Hal yang dianggap menyesakkan oleh para pelaku industri karena pemerintah seakan lepas tangan dalam memecahkan persoalan IPAL pabrik. Pemerintah melalui Satgas Citarum hanya bisa menutup IPAL tanpa memberi solusi pasti bagaimana agar produksi industri ke depan bisa berjalan normal kembali. Pembangunan IPAL, lanjut Rizal, kenapa tidak murah karena memang teknologi yang ada saat ini mahal. Sebagai penentu kebijakan, pemerintah seharusnya bisa mencari jalan bagaimana ada teknologi IPAL yang sesuai dengan kantung pelaku industri. Kalau saat ini karena investasinya tidak sedikit, maka pembangunan IPAL butuh waktu dan uang.

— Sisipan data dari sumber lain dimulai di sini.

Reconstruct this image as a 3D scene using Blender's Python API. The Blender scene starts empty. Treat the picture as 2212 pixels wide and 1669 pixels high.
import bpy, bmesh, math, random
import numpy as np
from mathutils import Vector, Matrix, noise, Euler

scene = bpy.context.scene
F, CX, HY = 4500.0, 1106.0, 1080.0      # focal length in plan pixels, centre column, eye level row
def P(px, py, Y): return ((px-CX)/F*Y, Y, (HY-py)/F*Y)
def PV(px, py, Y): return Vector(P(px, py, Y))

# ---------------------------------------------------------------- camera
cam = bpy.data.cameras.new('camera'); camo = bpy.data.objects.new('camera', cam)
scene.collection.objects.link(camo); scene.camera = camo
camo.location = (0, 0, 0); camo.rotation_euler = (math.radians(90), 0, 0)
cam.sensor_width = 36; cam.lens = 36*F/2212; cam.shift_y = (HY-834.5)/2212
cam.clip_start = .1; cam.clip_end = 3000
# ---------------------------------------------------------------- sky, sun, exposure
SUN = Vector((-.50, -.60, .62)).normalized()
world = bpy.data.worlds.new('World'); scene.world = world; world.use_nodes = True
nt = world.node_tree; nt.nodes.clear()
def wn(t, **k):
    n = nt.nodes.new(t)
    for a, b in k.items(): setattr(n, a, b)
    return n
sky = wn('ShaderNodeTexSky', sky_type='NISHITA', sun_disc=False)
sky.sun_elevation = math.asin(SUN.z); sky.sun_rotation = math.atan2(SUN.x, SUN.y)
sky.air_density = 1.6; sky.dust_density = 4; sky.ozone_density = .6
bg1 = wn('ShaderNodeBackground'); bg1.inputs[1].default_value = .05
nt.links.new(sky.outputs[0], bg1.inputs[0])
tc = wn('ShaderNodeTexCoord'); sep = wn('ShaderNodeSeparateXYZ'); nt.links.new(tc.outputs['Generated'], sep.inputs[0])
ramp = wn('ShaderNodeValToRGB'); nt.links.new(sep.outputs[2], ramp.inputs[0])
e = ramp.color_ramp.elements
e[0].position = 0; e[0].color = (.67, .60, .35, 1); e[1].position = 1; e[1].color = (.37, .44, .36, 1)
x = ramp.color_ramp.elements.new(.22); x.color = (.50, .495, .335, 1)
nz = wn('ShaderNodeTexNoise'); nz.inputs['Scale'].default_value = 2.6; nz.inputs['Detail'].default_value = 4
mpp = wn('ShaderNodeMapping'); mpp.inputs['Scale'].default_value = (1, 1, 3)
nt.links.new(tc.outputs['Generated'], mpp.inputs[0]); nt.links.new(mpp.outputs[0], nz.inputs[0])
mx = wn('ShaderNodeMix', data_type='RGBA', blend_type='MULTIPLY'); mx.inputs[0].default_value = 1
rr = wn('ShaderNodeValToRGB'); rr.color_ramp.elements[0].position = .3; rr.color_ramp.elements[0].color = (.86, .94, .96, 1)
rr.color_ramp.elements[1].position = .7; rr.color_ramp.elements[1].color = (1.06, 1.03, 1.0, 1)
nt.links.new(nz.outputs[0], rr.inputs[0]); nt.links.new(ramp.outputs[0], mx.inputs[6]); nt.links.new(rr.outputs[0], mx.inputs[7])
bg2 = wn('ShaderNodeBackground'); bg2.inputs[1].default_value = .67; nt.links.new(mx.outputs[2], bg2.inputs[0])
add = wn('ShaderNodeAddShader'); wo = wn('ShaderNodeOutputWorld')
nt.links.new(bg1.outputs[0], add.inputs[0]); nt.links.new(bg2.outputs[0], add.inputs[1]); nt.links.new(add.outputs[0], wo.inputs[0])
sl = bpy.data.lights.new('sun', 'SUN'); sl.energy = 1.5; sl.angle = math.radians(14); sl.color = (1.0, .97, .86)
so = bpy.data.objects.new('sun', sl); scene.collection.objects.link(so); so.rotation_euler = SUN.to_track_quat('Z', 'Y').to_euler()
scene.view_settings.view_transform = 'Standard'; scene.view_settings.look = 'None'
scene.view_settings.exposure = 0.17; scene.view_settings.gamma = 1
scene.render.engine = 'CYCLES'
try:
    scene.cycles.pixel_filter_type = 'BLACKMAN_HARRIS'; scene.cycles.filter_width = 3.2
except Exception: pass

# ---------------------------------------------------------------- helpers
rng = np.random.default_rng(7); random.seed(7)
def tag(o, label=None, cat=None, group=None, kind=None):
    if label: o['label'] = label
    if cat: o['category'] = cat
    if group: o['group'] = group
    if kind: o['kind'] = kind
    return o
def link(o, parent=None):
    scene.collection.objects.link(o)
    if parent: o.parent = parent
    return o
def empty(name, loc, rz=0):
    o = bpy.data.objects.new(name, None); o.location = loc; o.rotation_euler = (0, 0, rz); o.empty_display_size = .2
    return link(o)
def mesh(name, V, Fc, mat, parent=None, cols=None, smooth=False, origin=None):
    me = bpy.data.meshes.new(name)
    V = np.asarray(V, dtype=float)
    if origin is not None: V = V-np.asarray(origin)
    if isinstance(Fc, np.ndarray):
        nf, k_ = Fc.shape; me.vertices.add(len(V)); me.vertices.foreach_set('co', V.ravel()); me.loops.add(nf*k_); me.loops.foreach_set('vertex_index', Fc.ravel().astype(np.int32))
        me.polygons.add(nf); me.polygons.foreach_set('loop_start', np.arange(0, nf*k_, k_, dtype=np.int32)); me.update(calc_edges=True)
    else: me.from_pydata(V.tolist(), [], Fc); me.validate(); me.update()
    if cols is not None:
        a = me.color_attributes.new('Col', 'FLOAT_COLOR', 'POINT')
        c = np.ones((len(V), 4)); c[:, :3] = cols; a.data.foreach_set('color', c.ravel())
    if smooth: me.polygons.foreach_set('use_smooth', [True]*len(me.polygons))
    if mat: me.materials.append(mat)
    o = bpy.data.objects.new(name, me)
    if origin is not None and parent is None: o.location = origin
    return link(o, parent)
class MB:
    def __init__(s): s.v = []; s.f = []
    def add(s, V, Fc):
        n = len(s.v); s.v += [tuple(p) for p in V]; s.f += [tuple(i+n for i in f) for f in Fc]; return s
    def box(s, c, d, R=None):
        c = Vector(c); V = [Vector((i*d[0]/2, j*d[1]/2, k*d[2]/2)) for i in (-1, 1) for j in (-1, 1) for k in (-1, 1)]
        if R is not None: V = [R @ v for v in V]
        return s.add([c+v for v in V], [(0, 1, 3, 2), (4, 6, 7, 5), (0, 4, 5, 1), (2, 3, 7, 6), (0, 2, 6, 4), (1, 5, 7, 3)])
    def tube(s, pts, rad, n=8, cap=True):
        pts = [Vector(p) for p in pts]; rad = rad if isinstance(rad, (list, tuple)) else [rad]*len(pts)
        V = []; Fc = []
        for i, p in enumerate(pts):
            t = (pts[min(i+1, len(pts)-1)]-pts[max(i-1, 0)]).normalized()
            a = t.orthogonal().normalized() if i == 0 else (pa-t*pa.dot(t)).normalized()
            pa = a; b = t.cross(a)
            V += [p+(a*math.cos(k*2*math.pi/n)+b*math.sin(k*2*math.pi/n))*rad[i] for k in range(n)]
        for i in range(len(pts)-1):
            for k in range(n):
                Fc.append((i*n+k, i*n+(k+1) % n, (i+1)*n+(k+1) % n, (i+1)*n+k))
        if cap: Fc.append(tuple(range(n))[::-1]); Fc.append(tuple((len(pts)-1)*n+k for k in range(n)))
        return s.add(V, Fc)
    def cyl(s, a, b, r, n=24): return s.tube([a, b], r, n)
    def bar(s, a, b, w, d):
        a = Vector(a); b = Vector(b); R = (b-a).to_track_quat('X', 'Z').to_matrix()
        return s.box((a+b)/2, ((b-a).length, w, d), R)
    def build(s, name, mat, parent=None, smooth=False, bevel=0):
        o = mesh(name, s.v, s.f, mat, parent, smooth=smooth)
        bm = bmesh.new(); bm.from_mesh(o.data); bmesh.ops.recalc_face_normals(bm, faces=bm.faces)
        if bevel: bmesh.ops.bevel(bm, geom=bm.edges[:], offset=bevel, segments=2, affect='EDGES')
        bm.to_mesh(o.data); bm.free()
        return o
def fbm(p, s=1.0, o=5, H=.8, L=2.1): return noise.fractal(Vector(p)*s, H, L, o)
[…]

“Sekarang kita mau pinjam ke bank juga makin sulit karena mereka pikir industri tekstil sudah tidak terlalu bagus,” papar Rizal.
Sepanjang kawasan DAS Citarum yang padat dengan pembuangan limbah baik domestik maupun industri, pemerintah daerah sebenarnya memiliki IPAL Terpadu Cisirung yang selama ini dijadikan tempat untuk mengolah limbah. Sayangnya kondisi IPAl ini disebut sudah tidak memadai menampung berbagai macam limbah yang dihasilkan industri. Hal ini membuat pelaku industri kemudian memilih mengolah limbahnya secara mandiri meski hasilnya kurang maksimal. API Jabar pun meminta pemerintah bisa membangun IPAL terpadu lain khususnya untuk industri yang tidak berada dalam satu kawasan. Sebab bagi kawasan industri tertentu mereka biasanya sudah memiliki IPAL komunal yang bisa digunakan bersama-sama.
Berdasarkan informasi yang dihimpun para pelaku usaha, memang sudah ada sejumlah perusahaan yang berinisitif akan membangun IPAL terpadu seperti di Cisirung. Namun langkah ini akan berat jika pemerintah tidak memberikan dukungan secara penuh.